Recuerdo en aquella época que en las cercanías de nuestra calle mi abuelo frecuentaba sitios muy rústicos como el “Bodegón Díaz”, “Bodega Mateo” y “Bodega de San Ignacio” (hoy en día convertida en un sitio espléndido como es el “Bodegón Usarbi” con el chef  Ion Ibarretxe a la cabeza). A lo lejos en la falda del monte Ulia se divisaba una tasca tan trotera como “Casa Kaxan”. Sitios de referencia en nuestra casa eran Frutas Glaria y Nájera (parientes del gran dibujante y ácido humorista Chumy Chúmez ), Villastrigo y Satur López, así como la pastelería “La Suiza española” en la calle Miracruz, sobretodo por los pasteles de crema cocida que mi ama adoraba. Otro lugar emblemático de mi niñez giraba en torno a casa de los aitonas (Gabina Urigoitia e  Higinio Ulacia) en la calle Peña y Goñi, justo encima del bar Ramuntxo (hoy con el añadido de “Berri”), tan diferentes uno del otro pero magníficos cocineros. Ella como auténtica gladiadora del hogar ¡Una jabata! cocinera del día a día, hacía virguerías con las cosas más simples como las tortillas de sangrecilla encebollada. Él, un refinado casero, presidió una sociedad gastronómica en la cual volcaba todo su saber culinario con y para los amigos. Recuerdo platos memorables suyos como las anchoas a la papillotte, su sopa de pescado con pan sopako, la merluza rellena de aceitunas y huevo o la falda de ternera rellena al horno con un puré de patata que merecía ser de Robuchon. Todo ello sin olvidarme de la lengua a la tolosana y los platos de caza guisada que eran un portento como palomas y tórtolas. Por cierto, estas elaboraciones cinegéticas  venían ya hechas de casa, por tanto el desplume y la elaboración corrían siempre por cuenta de la sacrificada Gabina, quien me dejó un imborrable recuerdo de mis años de pantalón corto y piernas rollizas cuando, un pelín empipada, cantaba en cuchipandas familiares la siguiente cancioncilla de la guerra con toda su fé republicana intacta: “Gudari soy del batallón de acción, por intendente tenemos a Resé, que no nos da ni para hincar el diente, lo suficiente para poder vivir.
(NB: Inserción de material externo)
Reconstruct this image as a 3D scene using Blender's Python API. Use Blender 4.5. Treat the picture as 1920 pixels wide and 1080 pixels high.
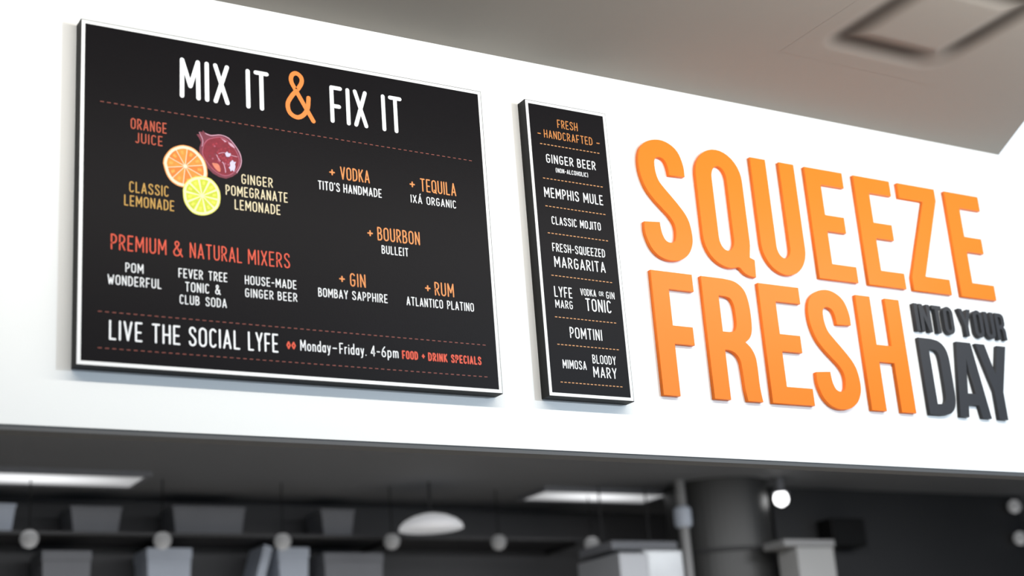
import bpy, bmesh, math, random
from mathutils import Matrix, Vector
for o in list(bpy.data.objects): bpy.data.objects.remove(o)
S = bpy.context.scene
COL = S.collection
WALL_Y = 3.6                # plane of the white sign wall

# ------------------------------------------------------------------ camera
cam_data = bpy.data.cameras.new('camera')
cam = bpy.data.objects.new('camera', cam_data); COL.objects.link(cam)
RX, DN, FW = (0.86093776, -0.50337422, -0.07348853), (0.09412938, 0.2995988, -0.94941046), (0.49992583, 0.81046588, 0.30531822)
M = Matrix(((RX[0], -DN[0], -FW[0], 0), (RX[1], -DN[1], -FW[1], 0), (RX[2], -DN[2], -FW[2], 1.6), (0, 0, 0, 1)))
cam.matrix_world = M
cam_data.sensor_width = 36; cam_data.lens = 2832 / 1920 * 36
cam_data.clip_start = .05; cam_data.clip_end = 100
cam_data.dof.use_dof = True
cam_data.dof.focus_distance = 4.5
cam_data.dof.aperture_fstop = (cam_data.lens / 1000) / 0.034
cam_data.dof.aperture_blades = 0
S.camera = cam

# ------------------------------------------------------------------ world, lights, exposure
W = bpy.data.worlds.new('world'); S.world = W; W.use_nodes = True
bg = W.node_tree.nodes['Background']
bg.inputs[0].default_value = (.50, .72, 1.0, 1); bg.inputs[1].default_value = .55
S.view_settings.view_transform = 'Standard'; S.view_settings.look = 'None'
S.view_settings.exposure = 0; S.view_settings.gamma = 1; S.view_settings.use_curve_mapping = False

def area(name, loc, target, sx, sy, power, col=(1, 1, 1)):
    l = bpy.data.lights.new(name, 'AREA'); l.shape = 'RECTANGLE'; l.size = sx; l.size_y = sy
    l.energy = power; l.color = col
    o = bpy.data.objects.new(name, l); COL.objects.link(o); o.location = loc
    d = Vector(target) - Vector(loc); o.rotation_euler = d.to_track_quat('-Z', 'Z' if abs(d.z) < .01 else 'Y').to_euler()
    return o
# long wall-washing track light on the dining-room ceiling, in front of the sign wall
area('track_light', (2.4, 2.2, 3.60), (2.4, 3.6, 2.9), 5.6, .05, 55, (1, .955, .88))
# daylight from the windows on the right side of the dining room
area('window_light', (4.7, -.6, 3.1), (2.6, 3.6, 3.0), .22, .22, 112, (.74, .87, 1))
# unseen fill added below the kitchen ceiling to brighten the dark room
area('kitchen_fill', (4.5, 5.6, 3.36), (4.5, 5.8, 0), 8, 1.0, 330, (.97, .98, 1))

# ------------------------------------------------------------------ helpers
def tag(o, label=None, cat=None, group=None, kind=None):
    if label: o['label'] = label
    if cat: o['category'] = cat
    if group: o['group'] = group
    if kind: o['kind'] = kind
    return o

def empty(name, loc, label, cat, group=None):
    o = bpy.data.objects.new(name, None); COL.objects.link(o); o.location = loc
    o.empty_display_size = .05
    return tag(o, label, cat, group)

def link(name, bm, mats, parent=None, loc=(0, 0, 0), smooth=False, label=None):
    me = bpy.data.meshes.new(name); bm.to_mesh(me); bm.free()
    for m in (mats if isinstance(mats, (list, tuple)) else [mats]): me.materials.append(m)
    if smooth:
        for p in me.polygons: p.use_smooth = True
    o = bpy.data.objects.new(name, me); COL.objects.link(o); o.location = loc
    if parent: o.parent = parent
    if label: o['label'] = label
    return o

def box(bm, x0, x1, y0, y1, z0, z1, bev=0, mat=0):
    vs = [bm.verts.new((x, y, z)) for x in (x0, x1) for y in (y0, y1) for z in (z0, z1)]
    fs = [(0, 1, 3, 2), (4, 6, 7, 5), (0, 4, 5, 1), (2, 3, 7, 6), (0, 2, 6, 4), (1, 5, 7, 3)]
    faces = [bm.faces.new([vs[i] for i in f]) for f in fs]
    for f in faces: f.material_index = mat
    if bev:
        es = list({e for f in faces for e in f.edges})
        bmesh.ops.bevel(bm, geom=es, offset=bev, segments=2, affect='EDGES', profile=.6)
    bmesh.ops.recalc_face_normals(bm, faces=bm.faces)
    return bm

def B(*a, **k): return box(bmesh.new(), *a, **k)

def lathe(bm, prof, cx=0, cy=0, n=24, mat=0):
    rings = []
    for r, z in prof:
        rings.append([bm.verts.new((cx + r * math.cos(2 * math.pi * i / n), cy + r * math.sin(2 * math.pi * i / n), z)) for i in range(n)])
    for a, b in zip(rings, rings[1:]):
        for i in range(n):
            f = bm.faces.new((a[i], a[(i + 1) % n], b[(i + 1) % n], b[i])); f.material_index = mat
    bm.faces.new(rings[0][::-1]); bm.faces.new(rings[-1])
    bmesh.ops.recalc_face_normals(bm, faces=bm.faces)
    return bm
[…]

Protestas y siempre protestas  recibe del batallón, y él siempre nos contesta: ¡joderse, son cosas de la revolución!”

Mis referencias gustativas alrededor de ellos y su domicilio son sin duda la “Bodega Donostiarra” y el desaparecido “Bodegón de Gros” (tan cutre que le hubiera servido a Javier Olivares para rodar un capítulo sobre la posguerra de El Ministerio del Tiempo). Similar a este último local hay que citar a “La Rampa”, un espartano sitio donde hoy curiosamente se ubica una de las sociedades más modernas y distinguidas como es “Itsasburu”. De obligada mención es un sitio todavía abierto como el  “Gure Txoko” o el “Aitzgorri” que recuperó su nombre tras la marcha del “Narru” de Iñigo Peña y por supuesto un restaurante que sobresalía por ser muy chic, el “Metropol”, con camareros de alto copete según recuerdo. Tampoco puedo olvidar los sitios más de referencia donde mi amona realizaba las compras como por ejemplo la pescadería “La Ramonita” de la calle Usandizaga, “Ultramarinos Munilla” o la destacada “Pastelería Nueva York”, donde precisamente se formó profesionalmente el oiartzundarra Manuel Iza. Allí aprendió los secretos de la confitería plasmados luego en su dilatada carrera de chef.